I am obsessed with spring black bear hunting. Not only do they offer an iconic value to me as a hunter, but I often find them extremely challenging to hunt. Regardless, if it involves guarding well-placed bait, a stalk along a remote greenway, or a long shot in more mountainous terrain, each experience brings a different set of challenges. Their numbers are expanding across the West where I often find myself hunting bears. The bears’ solitary nature coupled with the wild country they roam always calls me back for more.


Having never been to Saskatchewan before, I knew the fresh experience would be an adventure all its own. However, after talking with Rich Geres, the owner of Eastern Sky Guiding Service ( several times before making this maiden voyage, I knew it would far exceed my expectations. As Rich explained it, bears were not in short supply and having a 400 to 500-pound boar visiting the bait was a real possibility in this wild country. Needless to say, as we eased down a long two-track that led to my stand on the first afternoon, I couldn’t wait to see what was in store.


There’s always a surreal feeling when you see your outfitter slip out of view after dropping you off and you realize that you’re all alone in bear country.
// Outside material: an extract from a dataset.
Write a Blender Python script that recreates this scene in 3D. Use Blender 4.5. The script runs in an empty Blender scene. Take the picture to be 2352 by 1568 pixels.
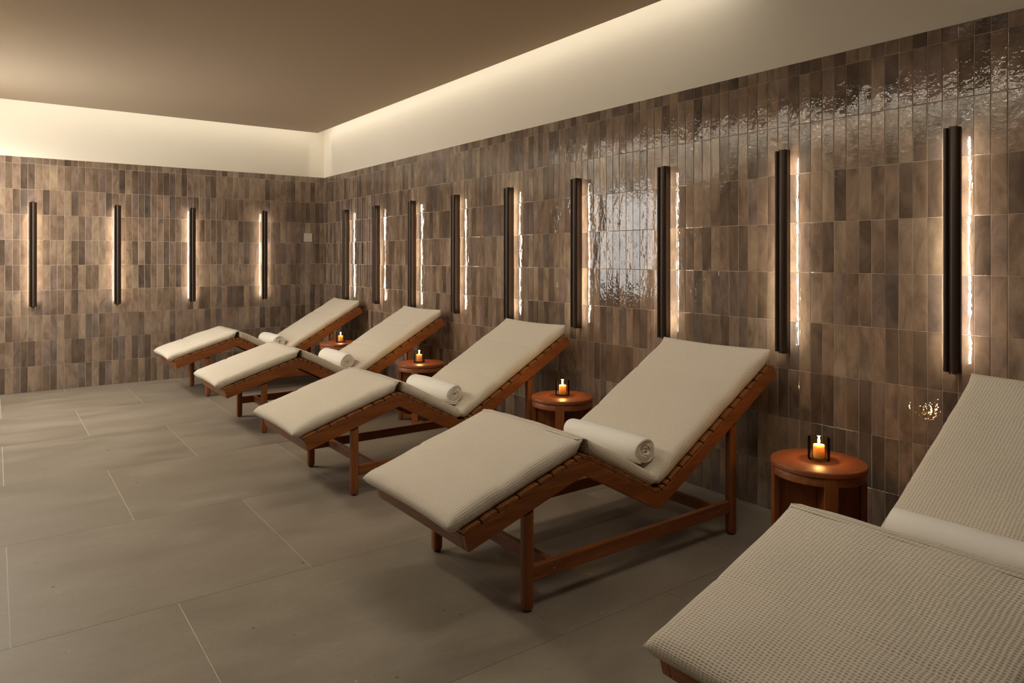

It’s more of an anticipation than fear as your eyes scan and ears listen for your first visitor to appear. I rarely see one approaching from a distance and seem to never hear one coming in, but as if on cue—not 30 minutes after settling in—the first bear suddenly appeared below my stand. His chocolate-colored hide stood in stark contrast to the aspen, birch, and pine timber around me; although he was a young bear by Saskatchewan standards, he was a good ice-breaker to start the hunt.


For over 30 minutes he fed at the barrel, rarely turning his attention away from the woods around him. His demeanor told me he wasn’t the only one around, and when his head swiftly jerked up and looked past my stand, I knew we weren’t alone. As he took off in the opposite direction another bear strolled in to control his time at the barrel. Slightly bigger, but still too young, I watched him intently as he came in and out of view throughout the afternoon. But with a slight mist beginning and temperatures falling, activity came to a halt as the afternoon light faded into darkness.


With the sun bright, wind calmer, and temperatures much warmer the following afternoon, I knew bear activity would significantly improve. There’s just something about those conditions that bring bears to their feet. I no sooner climbed into my stand and nocked an arrow when the parade of bears began. It truly was like a zoo, as one bear after another slipped into view. Some would chase the other bears off while others tolerated each other. And at one point, four bears were at various locations around me. Just like the previous afternoon, younger bears first padded onto the scene but as the afternoon wore on bigger bears appeared, each having the desire for one thing—the chunks of meat scraps covered in oats and a sweet syrup.


Like a magnet, bears would reach their paw through the small hole in the barrel in search of what they knew was there, and when they exerted enough effort they would be rewarded. Everything was going as planned until bear number seven showed up that afternoon, and then it got a little western.


Like many bears in this part of Canada, they are rarely hunted so they aren’t very timid. In their minds, they are at the top of the food chain. Virtually every bear that slipped in knew I was there but showed little concern. Just like people, bears have their own personality and when the seventh bear of the afternoon came in, he seemed to show more interest in me than the bait at first.


With more curiosity than aggression, he came toward me and paused at the base of my ladder stand. He was an average bear by Saskatchewan standards, maybe 200 pounds, but his size quickly increased when he put his paws on the third rung on my ladder stand and began to climb. I quickly stood up hoping to squash any intentions he had of joining me in the stand, and, when I did, he jumped down and quickly assumed a position on the side of my tree and started climbing instead. Although I have witnessed bears climbing trees with hunters in them before and thought it quite humorous, it now seemed that joke was about to be played on me. He seemed determined to figure out what I was, but when I grabbed for my bear spray and waved my arms in haste, he quickly made other plans and scampered off towards the bait in a huff. 


As I watched him feed for the next several minutes, I couldn’t help but replay every second of our eye-to-eye encounter. I knew there were more mature bears hitting this bait, but the longer I watched the bigger the encounter became in my heart and mind, and that’s ultimately what I’m after on a hunt. Like the average buck you rattle in or see making a scrape below your stand in November, I find it hard to leave the arrow on the string. Sometimes it’s not the size of the game that matters but the size of the adventure, so needless to say I was well-pleased with the outcome of this Saskatchewan adventure.